Start DATA TO USE

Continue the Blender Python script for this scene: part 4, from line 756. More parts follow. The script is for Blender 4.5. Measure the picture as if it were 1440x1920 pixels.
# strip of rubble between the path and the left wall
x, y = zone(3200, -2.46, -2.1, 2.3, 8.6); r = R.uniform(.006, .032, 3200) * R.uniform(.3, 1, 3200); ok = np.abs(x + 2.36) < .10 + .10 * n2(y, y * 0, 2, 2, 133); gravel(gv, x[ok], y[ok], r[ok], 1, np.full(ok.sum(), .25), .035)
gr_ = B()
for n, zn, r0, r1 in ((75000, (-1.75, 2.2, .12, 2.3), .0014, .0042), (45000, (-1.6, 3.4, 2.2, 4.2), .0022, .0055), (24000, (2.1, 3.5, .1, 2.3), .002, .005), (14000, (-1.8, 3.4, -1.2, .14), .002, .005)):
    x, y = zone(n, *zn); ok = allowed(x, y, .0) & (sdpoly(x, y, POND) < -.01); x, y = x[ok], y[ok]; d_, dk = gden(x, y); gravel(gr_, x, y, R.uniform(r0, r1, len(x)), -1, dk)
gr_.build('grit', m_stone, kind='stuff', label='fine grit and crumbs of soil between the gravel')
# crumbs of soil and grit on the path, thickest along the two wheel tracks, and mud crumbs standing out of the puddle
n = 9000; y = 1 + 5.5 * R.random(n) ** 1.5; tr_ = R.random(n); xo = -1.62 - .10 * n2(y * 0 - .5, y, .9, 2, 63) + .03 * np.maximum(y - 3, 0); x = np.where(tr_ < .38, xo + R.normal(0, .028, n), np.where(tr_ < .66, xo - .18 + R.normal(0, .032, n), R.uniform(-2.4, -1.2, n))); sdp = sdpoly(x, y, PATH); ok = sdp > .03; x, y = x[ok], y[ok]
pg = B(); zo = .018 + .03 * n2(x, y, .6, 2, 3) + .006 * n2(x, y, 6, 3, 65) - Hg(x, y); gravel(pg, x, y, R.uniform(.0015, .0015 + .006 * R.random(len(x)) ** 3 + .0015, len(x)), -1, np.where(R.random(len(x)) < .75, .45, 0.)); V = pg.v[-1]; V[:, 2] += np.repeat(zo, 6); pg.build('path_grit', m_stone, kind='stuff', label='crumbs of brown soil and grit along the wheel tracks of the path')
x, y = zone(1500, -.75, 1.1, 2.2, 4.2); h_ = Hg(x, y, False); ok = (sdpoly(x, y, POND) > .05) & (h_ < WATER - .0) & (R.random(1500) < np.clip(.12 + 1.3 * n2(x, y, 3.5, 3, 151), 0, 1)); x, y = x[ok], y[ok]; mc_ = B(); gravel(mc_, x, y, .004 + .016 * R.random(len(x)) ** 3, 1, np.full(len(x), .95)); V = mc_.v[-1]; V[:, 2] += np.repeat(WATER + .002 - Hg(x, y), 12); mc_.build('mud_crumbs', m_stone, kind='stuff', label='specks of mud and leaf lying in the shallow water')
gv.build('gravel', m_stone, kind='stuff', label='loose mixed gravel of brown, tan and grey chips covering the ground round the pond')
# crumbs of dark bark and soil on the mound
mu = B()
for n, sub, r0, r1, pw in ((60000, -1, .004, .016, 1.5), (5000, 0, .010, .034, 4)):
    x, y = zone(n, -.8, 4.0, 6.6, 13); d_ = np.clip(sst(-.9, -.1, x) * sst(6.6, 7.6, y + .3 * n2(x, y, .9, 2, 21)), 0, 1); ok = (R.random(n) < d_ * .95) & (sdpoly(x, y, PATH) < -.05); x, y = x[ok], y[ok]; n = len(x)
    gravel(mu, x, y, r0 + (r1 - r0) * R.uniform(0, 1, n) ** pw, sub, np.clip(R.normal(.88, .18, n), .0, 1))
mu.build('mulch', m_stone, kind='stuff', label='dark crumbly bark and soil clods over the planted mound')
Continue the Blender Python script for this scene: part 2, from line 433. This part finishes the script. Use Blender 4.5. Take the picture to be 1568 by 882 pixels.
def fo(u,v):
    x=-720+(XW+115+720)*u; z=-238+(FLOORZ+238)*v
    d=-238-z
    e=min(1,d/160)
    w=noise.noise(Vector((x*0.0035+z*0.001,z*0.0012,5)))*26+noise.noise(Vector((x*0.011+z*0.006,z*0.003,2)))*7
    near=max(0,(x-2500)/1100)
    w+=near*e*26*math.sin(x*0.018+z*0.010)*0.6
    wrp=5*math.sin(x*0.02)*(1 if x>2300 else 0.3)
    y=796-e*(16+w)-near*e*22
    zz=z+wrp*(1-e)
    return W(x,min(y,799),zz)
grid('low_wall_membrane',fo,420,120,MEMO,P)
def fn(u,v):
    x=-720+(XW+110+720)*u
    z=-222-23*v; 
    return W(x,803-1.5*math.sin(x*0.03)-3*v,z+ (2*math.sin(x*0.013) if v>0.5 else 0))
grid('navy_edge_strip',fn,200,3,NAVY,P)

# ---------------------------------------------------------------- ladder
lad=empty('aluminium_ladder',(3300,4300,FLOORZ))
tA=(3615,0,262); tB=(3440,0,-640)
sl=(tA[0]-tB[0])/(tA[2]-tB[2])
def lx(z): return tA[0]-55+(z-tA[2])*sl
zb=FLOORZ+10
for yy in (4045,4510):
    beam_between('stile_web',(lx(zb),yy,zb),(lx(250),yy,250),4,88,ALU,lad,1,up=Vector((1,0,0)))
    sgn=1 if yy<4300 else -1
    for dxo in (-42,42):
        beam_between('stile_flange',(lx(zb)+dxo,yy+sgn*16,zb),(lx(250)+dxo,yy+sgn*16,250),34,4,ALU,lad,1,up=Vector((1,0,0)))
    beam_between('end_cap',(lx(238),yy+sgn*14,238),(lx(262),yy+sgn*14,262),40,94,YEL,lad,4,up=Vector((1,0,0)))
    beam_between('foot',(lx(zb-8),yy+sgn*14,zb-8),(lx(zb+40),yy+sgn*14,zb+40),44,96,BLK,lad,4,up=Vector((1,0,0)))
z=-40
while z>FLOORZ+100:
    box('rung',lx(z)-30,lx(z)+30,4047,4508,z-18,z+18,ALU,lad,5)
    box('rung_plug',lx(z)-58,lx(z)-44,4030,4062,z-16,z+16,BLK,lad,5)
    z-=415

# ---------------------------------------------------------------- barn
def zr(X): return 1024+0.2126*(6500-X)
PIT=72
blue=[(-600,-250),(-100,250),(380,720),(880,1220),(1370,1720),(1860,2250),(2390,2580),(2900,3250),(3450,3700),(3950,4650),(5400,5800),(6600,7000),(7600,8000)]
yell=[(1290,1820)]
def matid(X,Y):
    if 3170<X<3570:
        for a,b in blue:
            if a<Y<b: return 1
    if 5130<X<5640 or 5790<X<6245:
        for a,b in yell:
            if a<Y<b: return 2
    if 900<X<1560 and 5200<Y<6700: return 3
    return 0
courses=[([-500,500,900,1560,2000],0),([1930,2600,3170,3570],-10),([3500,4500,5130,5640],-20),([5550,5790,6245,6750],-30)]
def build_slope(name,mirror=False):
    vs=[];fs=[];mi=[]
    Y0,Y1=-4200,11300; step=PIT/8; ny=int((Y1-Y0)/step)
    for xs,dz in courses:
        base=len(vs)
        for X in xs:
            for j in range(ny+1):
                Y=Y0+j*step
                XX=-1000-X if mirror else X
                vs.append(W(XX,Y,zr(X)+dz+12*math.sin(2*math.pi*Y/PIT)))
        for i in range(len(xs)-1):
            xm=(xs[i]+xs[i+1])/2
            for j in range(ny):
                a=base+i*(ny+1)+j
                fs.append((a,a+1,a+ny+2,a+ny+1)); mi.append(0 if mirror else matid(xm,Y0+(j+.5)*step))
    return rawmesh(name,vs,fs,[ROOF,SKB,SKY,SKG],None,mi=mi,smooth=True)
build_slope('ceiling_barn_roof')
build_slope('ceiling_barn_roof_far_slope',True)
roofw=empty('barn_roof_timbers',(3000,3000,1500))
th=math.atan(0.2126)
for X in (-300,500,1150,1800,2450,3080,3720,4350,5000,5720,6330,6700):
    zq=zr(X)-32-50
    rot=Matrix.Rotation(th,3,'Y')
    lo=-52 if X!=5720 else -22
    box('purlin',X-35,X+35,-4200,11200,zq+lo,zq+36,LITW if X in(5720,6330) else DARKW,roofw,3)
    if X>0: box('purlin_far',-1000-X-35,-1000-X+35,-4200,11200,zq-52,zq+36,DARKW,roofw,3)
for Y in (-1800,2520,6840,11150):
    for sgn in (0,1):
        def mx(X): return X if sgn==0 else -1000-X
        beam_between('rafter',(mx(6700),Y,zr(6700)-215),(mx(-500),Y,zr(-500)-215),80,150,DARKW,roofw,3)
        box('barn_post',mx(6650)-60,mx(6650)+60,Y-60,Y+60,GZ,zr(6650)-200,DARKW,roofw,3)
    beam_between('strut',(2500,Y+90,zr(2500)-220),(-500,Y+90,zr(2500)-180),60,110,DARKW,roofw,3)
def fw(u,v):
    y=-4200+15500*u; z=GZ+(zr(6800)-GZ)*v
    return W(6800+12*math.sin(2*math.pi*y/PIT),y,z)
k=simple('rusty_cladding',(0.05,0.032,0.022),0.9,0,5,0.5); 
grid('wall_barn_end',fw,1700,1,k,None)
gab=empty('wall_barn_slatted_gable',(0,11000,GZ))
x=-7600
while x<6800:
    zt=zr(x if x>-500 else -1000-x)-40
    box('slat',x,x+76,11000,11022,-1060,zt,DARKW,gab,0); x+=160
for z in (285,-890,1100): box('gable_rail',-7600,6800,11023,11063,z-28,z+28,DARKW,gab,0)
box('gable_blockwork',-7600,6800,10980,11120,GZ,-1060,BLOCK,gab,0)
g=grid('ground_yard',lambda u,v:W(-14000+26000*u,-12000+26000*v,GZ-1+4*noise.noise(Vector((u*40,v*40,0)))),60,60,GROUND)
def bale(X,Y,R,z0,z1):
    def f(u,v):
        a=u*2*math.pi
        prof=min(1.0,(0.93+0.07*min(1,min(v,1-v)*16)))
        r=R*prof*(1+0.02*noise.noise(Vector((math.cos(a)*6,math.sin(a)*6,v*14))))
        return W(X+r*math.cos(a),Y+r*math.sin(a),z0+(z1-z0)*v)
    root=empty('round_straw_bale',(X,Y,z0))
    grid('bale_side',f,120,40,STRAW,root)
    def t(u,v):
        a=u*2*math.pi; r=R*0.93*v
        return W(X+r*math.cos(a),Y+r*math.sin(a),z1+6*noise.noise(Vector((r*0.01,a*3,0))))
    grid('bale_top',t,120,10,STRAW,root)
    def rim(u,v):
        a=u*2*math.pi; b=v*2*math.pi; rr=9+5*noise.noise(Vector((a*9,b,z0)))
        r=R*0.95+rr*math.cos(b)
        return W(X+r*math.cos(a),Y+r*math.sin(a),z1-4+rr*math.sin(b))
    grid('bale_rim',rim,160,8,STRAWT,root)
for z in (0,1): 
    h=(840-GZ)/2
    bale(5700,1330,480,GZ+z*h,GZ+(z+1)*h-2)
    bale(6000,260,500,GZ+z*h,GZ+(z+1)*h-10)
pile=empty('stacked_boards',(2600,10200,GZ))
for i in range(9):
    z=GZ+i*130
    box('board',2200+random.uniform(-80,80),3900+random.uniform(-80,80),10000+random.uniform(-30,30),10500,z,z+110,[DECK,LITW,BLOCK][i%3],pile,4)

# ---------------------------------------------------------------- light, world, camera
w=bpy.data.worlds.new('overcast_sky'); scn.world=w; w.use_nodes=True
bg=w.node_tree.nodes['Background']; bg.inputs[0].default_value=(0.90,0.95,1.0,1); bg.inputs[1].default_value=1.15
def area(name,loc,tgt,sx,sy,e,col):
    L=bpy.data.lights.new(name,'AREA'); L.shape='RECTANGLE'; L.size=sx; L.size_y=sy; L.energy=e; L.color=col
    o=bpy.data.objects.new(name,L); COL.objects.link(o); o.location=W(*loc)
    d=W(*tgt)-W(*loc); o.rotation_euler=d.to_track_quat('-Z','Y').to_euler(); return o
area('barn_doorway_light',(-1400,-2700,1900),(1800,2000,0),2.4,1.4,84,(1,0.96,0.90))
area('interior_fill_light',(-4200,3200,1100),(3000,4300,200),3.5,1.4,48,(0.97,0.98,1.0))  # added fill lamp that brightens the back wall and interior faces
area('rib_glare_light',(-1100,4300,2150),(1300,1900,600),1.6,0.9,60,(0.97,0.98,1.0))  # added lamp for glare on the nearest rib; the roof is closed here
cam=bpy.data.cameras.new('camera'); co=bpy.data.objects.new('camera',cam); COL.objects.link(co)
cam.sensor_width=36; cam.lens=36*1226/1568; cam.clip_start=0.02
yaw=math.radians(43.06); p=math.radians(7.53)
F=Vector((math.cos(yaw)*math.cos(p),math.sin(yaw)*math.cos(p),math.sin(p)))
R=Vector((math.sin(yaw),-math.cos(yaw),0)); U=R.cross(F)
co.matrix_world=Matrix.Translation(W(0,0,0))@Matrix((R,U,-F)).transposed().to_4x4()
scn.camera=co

End DATA TO USE

[SET TASK] Scan the listing above for the word "Continue" and show each line where it is found.

[RESPONSE TO THIS TASK]
Continue the Blender Python script for this scene: part 4, from line 756. More parts follow. The script is for Blender 4.5. Measure the picture as if it were 1440x1920 pixels.
Continue the Blender Python script for this scene: part 2, from line 433. This part finishes the script. Use Blender 4.5. Take the picture to be 1568 by 882 pixels.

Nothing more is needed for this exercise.